The answer emerging from this case: invest in structures that survive political turnover, formats that generate their own momentum, and honest conversations about trade-offs. Accept that some priorities will be postponed. Make the choices visible.

What would have to be true for this approach to work in your city? That is the question worth sitting with.

Frequently Asked Questions

Q: What is a food council and how does it function?

A: A food council is a formal governance structure that brings together diverse stakeholders (farmers, associations, municipalities, researchers) for regular dialogue on food policy. Grenoble's council, adopted in 2023, holds annual plenary sessions followed by themed workshops where participants share challenges and develop joint solutions.

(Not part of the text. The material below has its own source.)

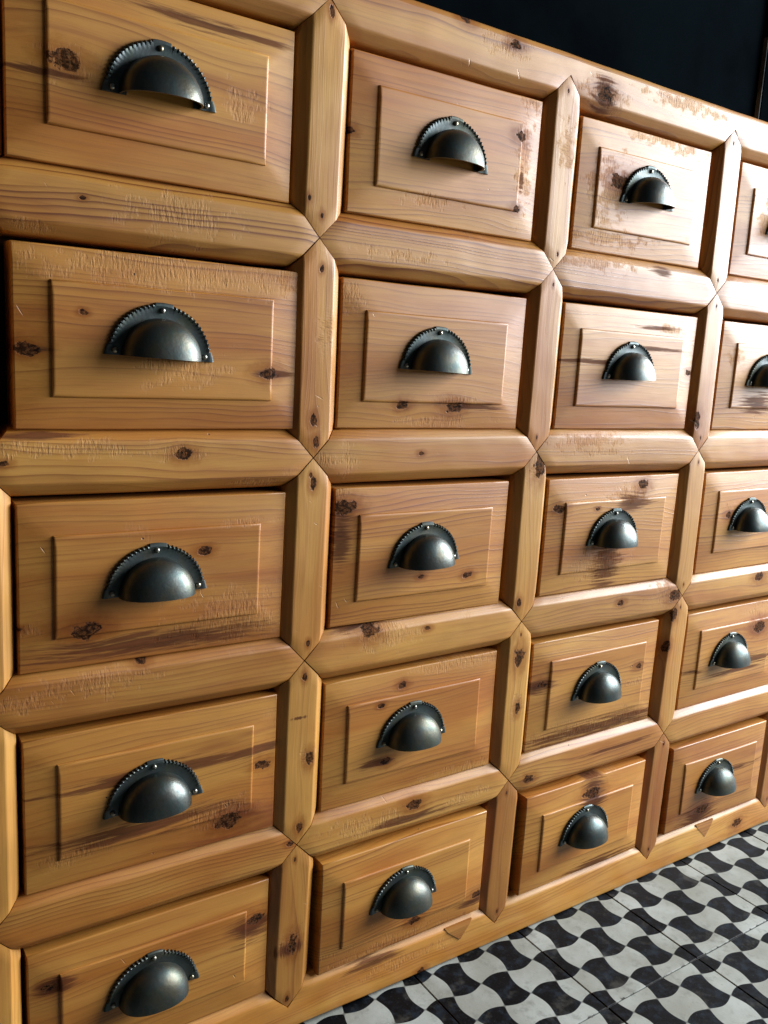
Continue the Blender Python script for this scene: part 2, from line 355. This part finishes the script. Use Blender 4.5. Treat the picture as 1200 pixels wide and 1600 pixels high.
def box(bm, x0, x1, y0, y1, z0, z1):
    vs = [bm.verts.new((x, y, z)) for x in (x0, x1) for y in (y0, y1) for z in (z0, z1)]
    for f in ((0, 1, 3, 2), (4, 6, 7, 5), (0, 4, 5, 1), (2, 3, 7, 6), (0, 2, 6, 4), (1, 5, 7, 3)):
        bm.faces.new([vs[i] for i in f])
    return vs

def boxobj(name, x0, x1, y0, y1, z0, z1, mat, parent=None, bevel=0.0):
    c = Vector(((x0 + x1) / 2, (y0 + y1) / 2, (z0 + z1) / 2))
    bm = bmesh.new()
    box(bm, x0 - c.x, x1 - c.x, y0 - c.y, y1 - c.y, z0 - c.z, z1 - c.z)
    bmesh.ops.recalc_face_normals(bm, faces=bm.faces)
    if bevel:
        bmesh.ops.bevel(bm, geom=bm.edges[:], offset=bevel, segments=2, profile=0.6, affect='EDGES')
    return link(name, bm, mat, parent, c, bool(bevel), 40)

def matte(name, c1, c2):
    m = bpy.data.materials.new(name); m.use_nodes = True
    T = NT(m.node_tree)
    m.node_tree.nodes.remove(m.node_tree.nodes['Principled BSDF'])
    co = T.n('ShaderNodeTexCoord').outputs['Object']
    d = T.n('ShaderNodeBsdfDiffuse')
    T.put(d.inputs['Color'], T.mix(T.step(T.noise(co, 5, 5, .6), .3, .7), c1, c2))
    m.node_tree.links.new(d.outputs[0], m.node_tree.nodes['Material Output'].inputs['Surface'])
    return m
WY = .43

# ------------------------------------------------------------------ the chest
chest = bpy.data.objects.new('apothecary_chest', None)
S.collection.objects.link(chest)
chest.location = W(1, YF, 0)
chest['label'] = 'honey-coloured rustic pine chest of many small drawers with dark metal cup handles'
chest['category'] = 'chest of drawers'
CH = chest.location.copy()

def at(x, y, z=0.0):                 # chest-local position
    return W(x, y, z) - CH

ROWY = [-0.682, 0.0, 0.690, 1.379, 2.069, 2.7325]
NODE = {(i, j): (i - 1.0, ROWY[j]) for i in range(5) for j in range(6)}
NODE.update({(1, 1): (-.004, .003), (1, 2): (.006, .691), (1, 3): (.004, 1.385), (1, 4): (.004, 2.071),
             (1, 5): (-.008, 2.723), (2, 1): (1.001, -.003), (2, 2): (.998, .685), (2, 3): (.999, 1.375),
             (2, 4): (1.003, 2.07), (2, 5): (.994, 2.733), (3, 0): (1.985, -.675), (3, 2): (2.009, .694),
             (3, 3): (2.018, 1.381), (3, 4): (2.006, 2.069), (3, 5): (1.989, 2.735), (4, 5): (2.992, 2.726)})
HP, HR, ZB = 0.091, 0.095, 0.125
POST = [(-.0910, ZB), (-.0910, .040), (-.0905, .024), (-.0880, .0175), (-.0840, .0125), (-.0790, .0080), (-.0690, .0000), (-.0590, -.0085), (-.0560, -.0108), (-.0510, -.0119), (-.03, -.012), (0, -.012)]
POST = POST + [(-s, z) for s, z in POST[-2::-1]]
RAIL = [(-.095, ZB), (-.095, .045), (-.0940, .028), (-.0910, .0200), (-.0860, .0140), (-.0740, .0030), (-.0640, -.0060), (-.0590, -.0095), (-.0530, -.0115), (-.030, -.0119), (0, -.012)]
RAIL = RAIL + [(-s, z) for s, z in RAIL[-2::-1]]

def wobble(x, y, k=1.0):
    p = Vector((x * 3.1, y * 3.1, 4.2))
    return (noise.noise(p) * 0.0022 + noise.noise(p * 4) * 0.0009) * k

def moulding(a, b, prof, across, reach, mitre_a, mitre_b, n=22, seed=0.0, square=False):
    """A bar from node a to node b. across/reach: half widths of this bar and of the crossing bar.
    mitre_x(s) -> how far the end at that side stays clear of the node. Returns bmesh in metres about the bar centre."""
    ax, ay = a; bx, by = b
    cx, cy = (ax + bx) / 2, (ay + by) / 2
    L = math.hypot(bx - ax, by - ay)
    ux, uy = (bx - ax) / L, (by - ay) / L
    px, py = (0.0, 1.0) if square else (-uy, ux)                       # across: for a horizontal bar points down, for a vertical bar points left
    bm = bmesh.new()
    grid = []
    for s, z in prof:
        t0, t1 = mitre_a(s), L - mitre_b(s)
        row = []
        for k in range(n + 1):
            t = t0 + (t1 - t0) * k / n
            x, y = ax + ux * t + px * s, ay + uy * t + py * s
            zz = z
            if z < ZB:
                zz = z + wobble(x + seed, y)
                end = min(k, n - k)
                if end == 0 and (mitre_a if k == 0 else mitre_b)(s) > GAP * .5:
                    zz += 0.0035                     # the ends are eased by hand
            x += noise.noise(Vector((x * 5, y * 5, seed + 9))) * 0.0012
            y += noise.noise(Vector((x * 5, y * 5, seed + 19))) * 0.0012
            row.append(bm.verts.new(((x - cx) * U, zz * U, (cy - y) * U)))
        grid.append(row)
    for i in range(len(grid) - 1):
        for k in range(n):
            bm.faces.new((grid[i][k], grid[i + 1][k], grid[i + 1][k + 1], grid[i][k + 1]))
    for k in (0, n):                       # end grain caps
        backs = []
        for row in grid:
            v = row[k].co.copy(); v.y = ZB * U
            backs.append(bm.verts.new(v))
        mf = mitre_a if k == 0 else mitre_b
        for i in range(len(grid) - 1):
            if square and max(mf(prof[i][0]), mf(prof[i + 1][0])) < GAP * .5:
                continue                   # the bar runs on here: no end face inside it
            try:
                bm.faces.new((grid[i][k], grid[i + 1][k], backs[i + 1], backs[i]))
            except ValueError:
                pass
    bmesh.ops.delete(bm, geom=[v for v in bm.verts if not v.link_faces], context='VERTS')
    bmesh.ops.remove_doubles(bm, verts=bm.verts, dist=1e-6)
    bmesh.ops.dissolve_degenerate(bm, edges=bm.edges, dist=1e-7)
    bmesh.ops.recalc_face_normals(bm, faces=bm.faces)
    return bm, (cx, cy)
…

Q: How are European cities handling food transition budget cuts?

A: Cities like Grenoble are prioritizing actions that generate multiplier effects with minimal ongoing costs. The Climate Ambassadors model trains volunteers who then organize activities independently, reducing the need for continuous institutional support while extending reach.

Q: What is projectification in urban food initiatives?

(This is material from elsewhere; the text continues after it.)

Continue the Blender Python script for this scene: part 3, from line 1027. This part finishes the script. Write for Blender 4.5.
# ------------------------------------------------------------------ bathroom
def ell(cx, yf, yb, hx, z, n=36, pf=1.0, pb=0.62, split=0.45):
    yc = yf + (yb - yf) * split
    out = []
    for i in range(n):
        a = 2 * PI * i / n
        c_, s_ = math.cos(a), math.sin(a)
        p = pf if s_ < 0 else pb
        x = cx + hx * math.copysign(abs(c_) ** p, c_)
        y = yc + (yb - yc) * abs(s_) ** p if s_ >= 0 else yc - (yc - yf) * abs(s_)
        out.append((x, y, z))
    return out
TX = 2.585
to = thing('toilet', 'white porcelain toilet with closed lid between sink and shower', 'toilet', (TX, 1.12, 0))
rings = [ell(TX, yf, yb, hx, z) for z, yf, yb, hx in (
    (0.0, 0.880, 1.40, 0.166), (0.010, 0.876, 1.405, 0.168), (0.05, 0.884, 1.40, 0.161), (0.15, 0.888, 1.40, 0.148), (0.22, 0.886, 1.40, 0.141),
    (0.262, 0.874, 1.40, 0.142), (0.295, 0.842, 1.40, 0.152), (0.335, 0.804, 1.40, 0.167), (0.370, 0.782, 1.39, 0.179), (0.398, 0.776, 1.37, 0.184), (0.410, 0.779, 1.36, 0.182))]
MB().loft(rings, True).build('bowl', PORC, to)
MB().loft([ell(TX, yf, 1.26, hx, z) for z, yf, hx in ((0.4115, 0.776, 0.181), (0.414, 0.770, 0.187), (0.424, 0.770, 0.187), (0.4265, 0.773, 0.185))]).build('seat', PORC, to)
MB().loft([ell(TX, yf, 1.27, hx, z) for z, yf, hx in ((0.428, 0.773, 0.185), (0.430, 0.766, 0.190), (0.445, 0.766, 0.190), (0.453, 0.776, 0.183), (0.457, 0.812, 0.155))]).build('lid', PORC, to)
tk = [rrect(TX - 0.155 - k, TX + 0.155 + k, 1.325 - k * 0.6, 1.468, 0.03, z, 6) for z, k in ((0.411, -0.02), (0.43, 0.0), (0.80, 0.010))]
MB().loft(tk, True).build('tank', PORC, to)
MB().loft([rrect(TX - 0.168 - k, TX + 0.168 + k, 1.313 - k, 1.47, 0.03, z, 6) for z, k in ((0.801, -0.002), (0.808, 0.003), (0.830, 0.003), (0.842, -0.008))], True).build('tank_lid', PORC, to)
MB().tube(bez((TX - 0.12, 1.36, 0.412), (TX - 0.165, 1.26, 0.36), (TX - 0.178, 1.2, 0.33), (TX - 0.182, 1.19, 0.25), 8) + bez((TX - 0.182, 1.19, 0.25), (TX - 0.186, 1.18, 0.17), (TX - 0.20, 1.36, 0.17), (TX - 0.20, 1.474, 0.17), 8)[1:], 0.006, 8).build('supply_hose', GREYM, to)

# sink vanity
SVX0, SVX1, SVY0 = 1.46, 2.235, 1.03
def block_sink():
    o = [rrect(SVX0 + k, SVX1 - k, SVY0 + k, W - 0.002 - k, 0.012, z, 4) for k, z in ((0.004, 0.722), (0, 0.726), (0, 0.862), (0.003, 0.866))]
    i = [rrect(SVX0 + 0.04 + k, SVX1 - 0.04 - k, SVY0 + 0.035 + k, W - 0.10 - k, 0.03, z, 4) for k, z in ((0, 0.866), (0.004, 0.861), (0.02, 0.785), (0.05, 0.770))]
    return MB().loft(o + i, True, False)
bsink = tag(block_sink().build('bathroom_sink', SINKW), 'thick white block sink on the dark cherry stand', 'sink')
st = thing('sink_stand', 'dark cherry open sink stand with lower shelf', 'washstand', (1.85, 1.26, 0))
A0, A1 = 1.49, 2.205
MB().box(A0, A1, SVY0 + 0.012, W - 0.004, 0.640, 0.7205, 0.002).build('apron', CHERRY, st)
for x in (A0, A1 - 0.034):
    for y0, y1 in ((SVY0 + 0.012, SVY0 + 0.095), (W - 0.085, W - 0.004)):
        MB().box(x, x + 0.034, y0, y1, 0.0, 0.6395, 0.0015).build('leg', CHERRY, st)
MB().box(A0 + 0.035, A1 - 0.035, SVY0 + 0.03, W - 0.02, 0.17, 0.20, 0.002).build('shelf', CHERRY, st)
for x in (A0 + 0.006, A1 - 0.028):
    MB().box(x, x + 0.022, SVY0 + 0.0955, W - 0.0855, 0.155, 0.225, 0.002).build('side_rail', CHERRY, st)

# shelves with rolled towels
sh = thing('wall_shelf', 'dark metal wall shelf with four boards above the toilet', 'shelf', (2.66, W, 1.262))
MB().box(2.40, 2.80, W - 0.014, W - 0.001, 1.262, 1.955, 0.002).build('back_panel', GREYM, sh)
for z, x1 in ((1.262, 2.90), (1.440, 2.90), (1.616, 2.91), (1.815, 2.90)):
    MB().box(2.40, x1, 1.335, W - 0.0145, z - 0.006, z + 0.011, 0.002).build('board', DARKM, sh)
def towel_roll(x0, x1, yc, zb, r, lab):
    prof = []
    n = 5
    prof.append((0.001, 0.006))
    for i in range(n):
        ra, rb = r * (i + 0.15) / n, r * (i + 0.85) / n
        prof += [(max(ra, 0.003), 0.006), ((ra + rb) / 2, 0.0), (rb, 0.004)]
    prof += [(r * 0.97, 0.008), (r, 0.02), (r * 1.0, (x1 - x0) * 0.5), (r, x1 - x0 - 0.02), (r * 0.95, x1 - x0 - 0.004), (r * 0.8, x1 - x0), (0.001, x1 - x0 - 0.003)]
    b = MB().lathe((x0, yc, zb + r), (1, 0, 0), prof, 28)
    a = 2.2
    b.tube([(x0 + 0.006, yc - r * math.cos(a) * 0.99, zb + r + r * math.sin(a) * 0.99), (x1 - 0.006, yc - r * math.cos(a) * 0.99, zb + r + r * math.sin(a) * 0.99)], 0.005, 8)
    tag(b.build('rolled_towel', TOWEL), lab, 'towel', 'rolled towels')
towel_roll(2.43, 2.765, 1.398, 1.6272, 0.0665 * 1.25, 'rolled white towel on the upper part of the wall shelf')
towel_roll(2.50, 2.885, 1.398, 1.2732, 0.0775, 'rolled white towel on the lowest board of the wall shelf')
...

A: Projectification refers to the dependency of initiatives on short-term project funding cycles, which can undermine long-term sustainability. Research from npj Urban Sustainability identifies this as a recurring obstacle in co-creation processes for urban food systems.

Q: How do cities address politically sensitive food topics like meat consumption?

A: Grenoble develops messaging collaboratively with stakeholders across the meat value chain (butchers, farmers, slaughterhouse workers) to communicate complexity without creating tension. The approach makes trade-offs visible rather than pretending they do not exist.

Q: What formats work best for engaging citizens in food transition?

A: Practical, social formats outperform traditional conferences. Grenoble found that open-door events with tastings and informal conversations attracted far more participants than academic lectures. Sports clubs and cooking challenges in vulnerable neighbourhoods have also proven effective.

Q: How can food transition strategies survive political turnover?

A: By establishing formal governance structures (like food councils) that provide continuity independent of any single political mandate, and by setting long-term objectives (Grenoble's 2050 targets) that span multiple electoral cycles. New political leaders must then validate rather than create the strategy.